If you are having a crash then the problem is somewhere else and the fact that you see the problem disappearing when using a locker object is just a coincidence (if there is a crash the program is for sure buggy, if there is no crash you cannot say the program is correct... especially in a language like C++ at has the concept of "undefined behavior").

Edit

Another non-obvious advantage is that using a locker object created as first statement you're guaranteed that unlocking will happen as last thing before returning to the caller. This can make a difference if there are other objects created inside the function that depend on the mutex:

void ok_func() {
    Locker mylock(mymutex);
    Obj myobj; // constructor and destructor require the lock
}

void buggy_func() {
    lock(mymutex);
    Obj myobj; // constructor and destructor require the lock
    unlock(mymutex);
    // Bug: myobj instance will be destroyed without the lock
}


void workaround_func() {
    lock(mymutex);
    {   // nested scope needed
        Obj myobj; // constructor and destructor require the lock
    }
    unlock(mymutex);
}

Answer 2

From the documentation it seems that the QMutexLocker somewhat managed meaning that it will auto-magically unlock whenever you go out of scope. If your const member function will only have one possible return path, then either method is fine.
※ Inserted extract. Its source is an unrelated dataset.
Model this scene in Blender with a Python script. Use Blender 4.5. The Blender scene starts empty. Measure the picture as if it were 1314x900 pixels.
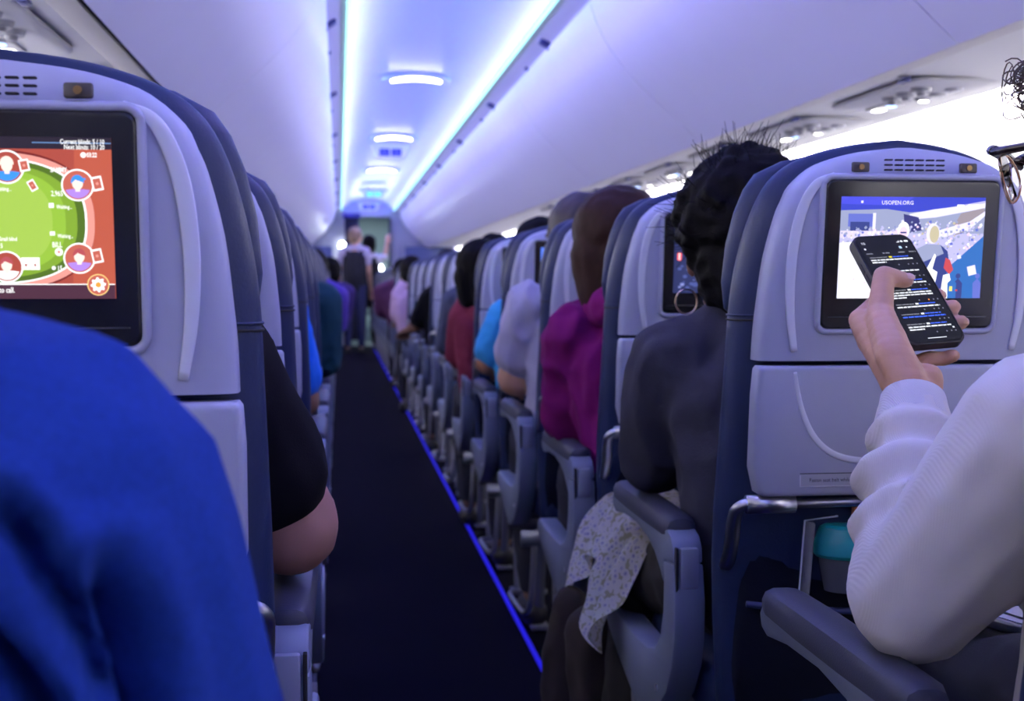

However, if this function becomes more complex or if you change the design at a later point, I would just use the class.

Answer 3

Alright, found the problem after following the advice from @6502. First a small example that reproduces the problem:

class TileCache
{
    struct Culprit
    {
        Culprit(int& n) : mN(n) { ++mN; }
        ~Culprit() { --mN; }
    private:
        int& mN;
    };
public:
    int& fillBuffer(const std::string& name) const {
        //QMutexLocker lock(&mCacheMutex);
        mCacheMutex.lock();
        auto ite = mCache.find(name);
        if(ite == mCache.end())
            ite = mCache.insert(ite, std::make_pair(name, 0));
        Culprit culprit(ite->second);
        unsigned char somebuffer[1];
        somebuffer[ (ite->second -1) * 8192 ] = 'Q';
        mCacheMutex.unlock();
        return ite->second;
    }
private:
    mutable std::map<std::string, int> mCache;
    mutable QMutex mCacheMutex;
};
int main(int argc, char *argv[])
{
    TileCache cache;
#pragma omp parallel for shared(cache) num_threads(2)
    for(int i = 0; i < 2048; ++i)
    {
        int& n = cache.fillBuffer("my buffer");
        if(n != 0) throw std::logic_error("Buff");
    }
    return 0;
}

The sole difference between using QMutexLocker and manually lock/unlock was that in the locker case the unlock method will be called when exiting scope, in the reverse order of creation for that scope. That is what I didn't see, some objects inside the fillBuffer method do also RIIA, so the end of the fillBuffer method should not be the end of the protected section. By using the mutex locker, the unlock() method is called last, protecting the whole method. It also works, of course, to have braces to delimit an inner scope where all the fillBuffer method will be doing its work:

int& fillBuffer(....) const {
    mCacheMutex.lock();
    {
        auto ite = ....
        ...
    }
    mCacheMutex.unlock();
}

But the real function has some other return points, which prevent this solution from working.

TL;DR So I learnt that yes, it's not equivalent to have a scope based mutex locker compared with manual calls to lock() and unlock(), if the destructors of the objects created inside that scope should also be protected. In this case, the scoped lock will work, but the manual calls will not.

Many thanks to all that tried to help me, I appreciate it.